火元
自信
すぐに怒鳴りつけたり怒る人は、自分に自信がない証拠だとよく言われる。他人の行動が自分の思い通りにならないということを受け止めることができないからだ。仮にそうでなくても怒ったり怒鳴ったりすることでなんとか自分を保とうとしている。そんな人からは距離を置くか、できれば見えなくなるところまで逃げたほうがいい。なぜならあなたが何を言っても聞き入れることができない状態だからね。まさに怒りという炭火を自らの手で握りしめてあなたに投げつけようとしている。そりゃその手は大やけどになってしまって、痛みに悶え苦しむのは当然だね。
自身
その怒りの根本は、おおよそ単純で自身が正義で、あなたが悪魔だという構図でしかない。ようするに当人はまったくもってすべてが清く正しいと信じて疑わない。それに比べてあなたはすべてが間違っていると思い込んでいる。何を正しく思い、何を悪く思うかなんてそうやって恣意的に自身が決めつけているだけなのにね。

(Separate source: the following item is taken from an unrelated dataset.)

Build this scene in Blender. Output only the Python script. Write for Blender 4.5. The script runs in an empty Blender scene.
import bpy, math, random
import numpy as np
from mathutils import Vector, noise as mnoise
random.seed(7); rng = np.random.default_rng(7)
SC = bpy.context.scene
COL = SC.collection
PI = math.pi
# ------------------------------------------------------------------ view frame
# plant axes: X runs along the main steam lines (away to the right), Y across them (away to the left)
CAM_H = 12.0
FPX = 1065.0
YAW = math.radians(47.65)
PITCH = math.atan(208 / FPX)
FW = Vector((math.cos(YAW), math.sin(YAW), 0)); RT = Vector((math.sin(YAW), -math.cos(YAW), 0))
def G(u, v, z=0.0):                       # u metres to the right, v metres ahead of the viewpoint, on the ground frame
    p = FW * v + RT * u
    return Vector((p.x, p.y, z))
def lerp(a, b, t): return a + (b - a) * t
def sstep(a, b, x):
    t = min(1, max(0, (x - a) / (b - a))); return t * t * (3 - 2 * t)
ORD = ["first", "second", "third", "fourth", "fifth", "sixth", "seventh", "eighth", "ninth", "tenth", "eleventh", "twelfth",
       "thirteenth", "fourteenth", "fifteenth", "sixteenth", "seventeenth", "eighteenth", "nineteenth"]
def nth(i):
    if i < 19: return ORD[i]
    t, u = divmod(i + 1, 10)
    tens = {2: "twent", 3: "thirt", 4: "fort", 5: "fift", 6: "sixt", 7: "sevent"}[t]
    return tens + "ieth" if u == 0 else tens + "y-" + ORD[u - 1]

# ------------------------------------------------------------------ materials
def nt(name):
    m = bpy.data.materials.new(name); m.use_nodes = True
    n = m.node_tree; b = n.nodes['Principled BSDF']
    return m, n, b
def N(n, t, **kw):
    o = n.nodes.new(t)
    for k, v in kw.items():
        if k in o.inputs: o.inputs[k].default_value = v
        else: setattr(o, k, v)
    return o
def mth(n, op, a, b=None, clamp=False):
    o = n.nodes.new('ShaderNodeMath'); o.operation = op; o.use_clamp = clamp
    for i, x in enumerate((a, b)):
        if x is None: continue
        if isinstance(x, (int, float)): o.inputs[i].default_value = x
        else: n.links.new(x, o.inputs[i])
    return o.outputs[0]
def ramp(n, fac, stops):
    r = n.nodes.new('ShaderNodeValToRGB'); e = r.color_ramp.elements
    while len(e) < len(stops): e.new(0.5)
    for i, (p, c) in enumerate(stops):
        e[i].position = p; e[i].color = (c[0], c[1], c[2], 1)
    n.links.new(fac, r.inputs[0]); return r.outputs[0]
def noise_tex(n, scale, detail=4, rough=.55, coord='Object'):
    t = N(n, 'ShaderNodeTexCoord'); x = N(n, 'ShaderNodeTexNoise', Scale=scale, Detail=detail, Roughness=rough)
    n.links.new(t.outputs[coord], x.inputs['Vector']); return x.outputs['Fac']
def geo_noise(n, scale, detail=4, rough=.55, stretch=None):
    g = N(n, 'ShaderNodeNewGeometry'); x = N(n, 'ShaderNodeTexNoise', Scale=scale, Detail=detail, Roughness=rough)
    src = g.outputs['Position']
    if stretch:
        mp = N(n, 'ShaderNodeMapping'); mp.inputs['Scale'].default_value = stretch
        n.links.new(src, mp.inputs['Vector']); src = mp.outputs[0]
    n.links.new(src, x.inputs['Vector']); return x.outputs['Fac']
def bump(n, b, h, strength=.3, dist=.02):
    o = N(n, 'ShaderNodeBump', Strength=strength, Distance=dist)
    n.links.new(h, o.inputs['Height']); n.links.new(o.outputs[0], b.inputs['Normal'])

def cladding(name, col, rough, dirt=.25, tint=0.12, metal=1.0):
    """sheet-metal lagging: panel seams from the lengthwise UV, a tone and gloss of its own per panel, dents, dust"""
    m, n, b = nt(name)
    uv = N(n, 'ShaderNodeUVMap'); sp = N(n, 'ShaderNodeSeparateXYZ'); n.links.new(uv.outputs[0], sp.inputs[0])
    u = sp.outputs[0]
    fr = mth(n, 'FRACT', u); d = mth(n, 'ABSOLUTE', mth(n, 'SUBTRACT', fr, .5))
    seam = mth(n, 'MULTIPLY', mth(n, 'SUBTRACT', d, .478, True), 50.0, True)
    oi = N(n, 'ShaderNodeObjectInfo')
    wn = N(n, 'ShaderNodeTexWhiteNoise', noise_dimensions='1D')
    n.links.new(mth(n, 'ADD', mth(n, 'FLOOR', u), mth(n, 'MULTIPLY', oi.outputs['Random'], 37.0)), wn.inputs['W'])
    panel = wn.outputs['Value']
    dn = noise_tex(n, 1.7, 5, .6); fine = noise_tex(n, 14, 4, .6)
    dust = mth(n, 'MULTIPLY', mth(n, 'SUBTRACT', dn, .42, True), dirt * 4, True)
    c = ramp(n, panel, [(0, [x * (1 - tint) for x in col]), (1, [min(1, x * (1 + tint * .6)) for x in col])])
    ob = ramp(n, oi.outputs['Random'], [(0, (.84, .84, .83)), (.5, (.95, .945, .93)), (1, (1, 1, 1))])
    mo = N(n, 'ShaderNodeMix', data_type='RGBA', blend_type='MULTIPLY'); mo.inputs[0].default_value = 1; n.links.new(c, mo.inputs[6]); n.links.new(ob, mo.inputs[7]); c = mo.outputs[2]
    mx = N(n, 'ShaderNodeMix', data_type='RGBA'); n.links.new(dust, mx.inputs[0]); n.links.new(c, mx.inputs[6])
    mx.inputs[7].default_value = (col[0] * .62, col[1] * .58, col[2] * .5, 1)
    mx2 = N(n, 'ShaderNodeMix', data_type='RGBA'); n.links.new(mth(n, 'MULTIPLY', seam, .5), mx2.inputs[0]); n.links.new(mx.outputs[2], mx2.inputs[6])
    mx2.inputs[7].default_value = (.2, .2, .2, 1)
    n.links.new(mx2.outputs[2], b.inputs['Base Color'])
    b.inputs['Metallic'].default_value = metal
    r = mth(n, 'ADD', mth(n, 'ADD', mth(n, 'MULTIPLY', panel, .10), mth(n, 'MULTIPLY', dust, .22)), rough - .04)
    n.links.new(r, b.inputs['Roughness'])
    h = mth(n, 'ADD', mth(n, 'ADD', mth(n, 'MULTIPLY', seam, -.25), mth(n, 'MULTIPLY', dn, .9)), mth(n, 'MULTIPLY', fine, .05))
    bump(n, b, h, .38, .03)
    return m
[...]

そんな単純な構図で怒りにふるえているわけだ。そうするとやがてその瞬間的な自身で起こす怒りの炎に常にさらされることになって、いつもどこかが焼けてしまっている。その悲痛さは計り知れないものだろう。そうなるとやけどの傷口だらけの体になってしまうから、仮に風が吹いても、小さな虫がとまってもさらなる怒りの炎を燃やし続けることになる。
業火
したがって、怒りそのものが悪行そのものとなるわけだね。怒りをコントロールするということは、悪をコントロールすることにほかならない。自らの悪をコントロールできなくて他人にぶつけてしまう状態が、怒りっぽい人となる。だからこそ焼き尽くされて灰になるまで待つしかないわけだけれども、その前にあなたに延焼しないように自らの身を守る必要があるわけだ。もちろん水をかけて消そうにもたいていは逆効果になるからやらない方がいい。なぜなら火元は当人が起こしているわけだから、消えそうになったらまたさらに強力な炎を生み出してしまう。けれどももしそれをやる必要があるのならば、だからできるだけ離れてからにしたほうがいいね。一番鎮火できるのは第一発見者である当人だけなんだからね。